◆ Exercise
Locate all lines with the word "from". Copy them.

— Begin Recorded data —

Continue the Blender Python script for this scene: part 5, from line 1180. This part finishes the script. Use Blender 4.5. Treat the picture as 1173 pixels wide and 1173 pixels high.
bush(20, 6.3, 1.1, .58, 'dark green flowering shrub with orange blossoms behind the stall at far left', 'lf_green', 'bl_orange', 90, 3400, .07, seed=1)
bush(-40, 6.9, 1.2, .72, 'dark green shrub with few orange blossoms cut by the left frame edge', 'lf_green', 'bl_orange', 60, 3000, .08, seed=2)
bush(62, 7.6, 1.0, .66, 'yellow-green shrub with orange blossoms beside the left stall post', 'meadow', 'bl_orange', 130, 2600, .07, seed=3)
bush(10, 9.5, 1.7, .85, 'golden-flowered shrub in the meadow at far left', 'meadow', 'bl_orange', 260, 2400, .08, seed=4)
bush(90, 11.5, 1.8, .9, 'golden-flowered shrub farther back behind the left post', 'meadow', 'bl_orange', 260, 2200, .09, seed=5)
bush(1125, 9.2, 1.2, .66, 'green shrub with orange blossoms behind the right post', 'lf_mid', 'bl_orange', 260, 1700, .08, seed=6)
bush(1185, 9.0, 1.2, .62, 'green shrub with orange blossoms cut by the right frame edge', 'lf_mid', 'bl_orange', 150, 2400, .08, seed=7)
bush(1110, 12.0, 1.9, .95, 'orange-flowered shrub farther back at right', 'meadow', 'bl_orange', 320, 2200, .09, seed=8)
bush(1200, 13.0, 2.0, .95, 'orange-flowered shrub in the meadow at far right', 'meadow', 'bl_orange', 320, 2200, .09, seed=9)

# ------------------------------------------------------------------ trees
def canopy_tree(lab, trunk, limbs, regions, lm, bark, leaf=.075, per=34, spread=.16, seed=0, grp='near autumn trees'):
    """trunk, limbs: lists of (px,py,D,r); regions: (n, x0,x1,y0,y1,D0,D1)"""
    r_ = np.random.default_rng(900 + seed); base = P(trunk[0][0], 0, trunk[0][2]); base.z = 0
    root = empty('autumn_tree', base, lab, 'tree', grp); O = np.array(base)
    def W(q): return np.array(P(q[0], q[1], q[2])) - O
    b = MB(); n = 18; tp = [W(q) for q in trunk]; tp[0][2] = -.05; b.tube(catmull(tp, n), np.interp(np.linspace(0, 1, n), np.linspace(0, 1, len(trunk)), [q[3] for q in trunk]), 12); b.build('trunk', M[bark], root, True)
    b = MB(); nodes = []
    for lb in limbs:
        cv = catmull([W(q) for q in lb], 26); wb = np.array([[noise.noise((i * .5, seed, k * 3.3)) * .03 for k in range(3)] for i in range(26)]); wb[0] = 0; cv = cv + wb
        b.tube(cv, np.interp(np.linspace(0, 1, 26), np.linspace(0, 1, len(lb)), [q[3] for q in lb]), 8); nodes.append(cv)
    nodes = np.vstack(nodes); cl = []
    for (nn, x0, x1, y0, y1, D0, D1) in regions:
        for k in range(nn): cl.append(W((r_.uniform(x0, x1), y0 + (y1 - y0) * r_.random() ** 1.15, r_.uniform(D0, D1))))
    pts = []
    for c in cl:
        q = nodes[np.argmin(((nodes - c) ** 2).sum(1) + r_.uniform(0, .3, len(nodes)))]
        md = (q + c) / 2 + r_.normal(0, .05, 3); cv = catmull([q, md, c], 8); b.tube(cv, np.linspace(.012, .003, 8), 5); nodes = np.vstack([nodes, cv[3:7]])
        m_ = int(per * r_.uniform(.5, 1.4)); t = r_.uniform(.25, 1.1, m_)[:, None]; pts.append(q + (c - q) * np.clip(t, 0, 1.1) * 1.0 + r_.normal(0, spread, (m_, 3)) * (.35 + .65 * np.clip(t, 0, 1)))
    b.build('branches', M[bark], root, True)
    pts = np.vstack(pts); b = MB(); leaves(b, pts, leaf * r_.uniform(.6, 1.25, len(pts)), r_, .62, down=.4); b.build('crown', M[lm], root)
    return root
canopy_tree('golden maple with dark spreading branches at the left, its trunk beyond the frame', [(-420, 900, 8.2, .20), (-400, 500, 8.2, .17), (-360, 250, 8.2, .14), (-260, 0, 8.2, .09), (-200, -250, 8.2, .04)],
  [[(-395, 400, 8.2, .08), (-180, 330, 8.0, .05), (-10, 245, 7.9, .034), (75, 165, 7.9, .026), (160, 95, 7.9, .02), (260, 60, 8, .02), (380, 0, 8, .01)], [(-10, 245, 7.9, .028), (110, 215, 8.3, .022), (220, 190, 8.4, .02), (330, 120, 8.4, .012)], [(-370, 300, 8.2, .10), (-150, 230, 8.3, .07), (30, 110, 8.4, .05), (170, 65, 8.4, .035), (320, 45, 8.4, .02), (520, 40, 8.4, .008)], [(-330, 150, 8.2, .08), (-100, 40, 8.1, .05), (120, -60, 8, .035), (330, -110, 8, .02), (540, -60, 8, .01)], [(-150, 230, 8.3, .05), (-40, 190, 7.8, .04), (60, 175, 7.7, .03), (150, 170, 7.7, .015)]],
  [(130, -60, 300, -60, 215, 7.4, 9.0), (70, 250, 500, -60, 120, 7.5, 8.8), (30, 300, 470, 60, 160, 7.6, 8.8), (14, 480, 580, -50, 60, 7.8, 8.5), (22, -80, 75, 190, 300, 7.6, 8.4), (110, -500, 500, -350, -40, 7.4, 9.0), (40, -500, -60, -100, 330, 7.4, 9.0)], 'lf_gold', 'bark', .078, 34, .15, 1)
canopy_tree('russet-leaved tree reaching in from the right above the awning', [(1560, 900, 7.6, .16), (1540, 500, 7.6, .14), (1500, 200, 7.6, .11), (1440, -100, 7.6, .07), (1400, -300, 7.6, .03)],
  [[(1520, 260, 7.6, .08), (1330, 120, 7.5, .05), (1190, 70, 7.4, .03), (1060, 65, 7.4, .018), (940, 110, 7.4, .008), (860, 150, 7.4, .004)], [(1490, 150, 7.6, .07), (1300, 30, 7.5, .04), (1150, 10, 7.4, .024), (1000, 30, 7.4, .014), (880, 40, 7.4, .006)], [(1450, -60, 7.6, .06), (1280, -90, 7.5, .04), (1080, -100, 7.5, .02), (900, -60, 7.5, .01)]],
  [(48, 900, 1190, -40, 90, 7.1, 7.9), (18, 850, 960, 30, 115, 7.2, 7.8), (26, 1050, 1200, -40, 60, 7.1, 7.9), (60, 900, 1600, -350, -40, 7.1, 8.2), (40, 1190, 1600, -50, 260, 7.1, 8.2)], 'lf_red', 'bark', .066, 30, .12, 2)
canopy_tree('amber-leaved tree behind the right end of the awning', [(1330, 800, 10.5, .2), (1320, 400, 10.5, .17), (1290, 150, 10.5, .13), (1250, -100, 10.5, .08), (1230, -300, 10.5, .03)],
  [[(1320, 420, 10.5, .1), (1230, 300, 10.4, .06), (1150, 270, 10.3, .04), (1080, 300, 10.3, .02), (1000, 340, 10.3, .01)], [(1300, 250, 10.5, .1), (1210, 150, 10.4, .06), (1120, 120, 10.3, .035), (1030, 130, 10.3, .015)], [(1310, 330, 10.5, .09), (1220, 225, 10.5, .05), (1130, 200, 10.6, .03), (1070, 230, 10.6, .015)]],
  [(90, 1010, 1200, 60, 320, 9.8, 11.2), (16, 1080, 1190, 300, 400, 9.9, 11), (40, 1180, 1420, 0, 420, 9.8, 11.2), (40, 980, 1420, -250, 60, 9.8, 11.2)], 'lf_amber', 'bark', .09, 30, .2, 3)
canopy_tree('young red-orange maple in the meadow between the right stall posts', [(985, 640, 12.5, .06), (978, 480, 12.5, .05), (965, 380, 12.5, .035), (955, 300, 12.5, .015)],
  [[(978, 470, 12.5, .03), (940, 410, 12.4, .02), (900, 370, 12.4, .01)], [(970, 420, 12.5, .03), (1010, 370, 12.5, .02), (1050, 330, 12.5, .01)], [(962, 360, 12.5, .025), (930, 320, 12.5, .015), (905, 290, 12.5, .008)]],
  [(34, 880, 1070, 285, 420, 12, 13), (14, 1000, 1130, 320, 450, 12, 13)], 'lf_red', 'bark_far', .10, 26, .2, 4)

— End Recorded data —

◆ Answer to the exercise
Continue the Blender Python script for this scene: part 5, from line 1180. This part finishes the script. Use Blender 4.5. Treat the picture as 1173 pixels wide and 1173 pixels high.
canopy_tree('russet-leaved tree reaching in from the right above the awning', [(1560, 900, 7.6, .16), (1540, 500, 7.6, .14), (1500, 200, 7.6, .11), (1440, -100, 7.6, .07), (1400, -300, 7.6, .03)],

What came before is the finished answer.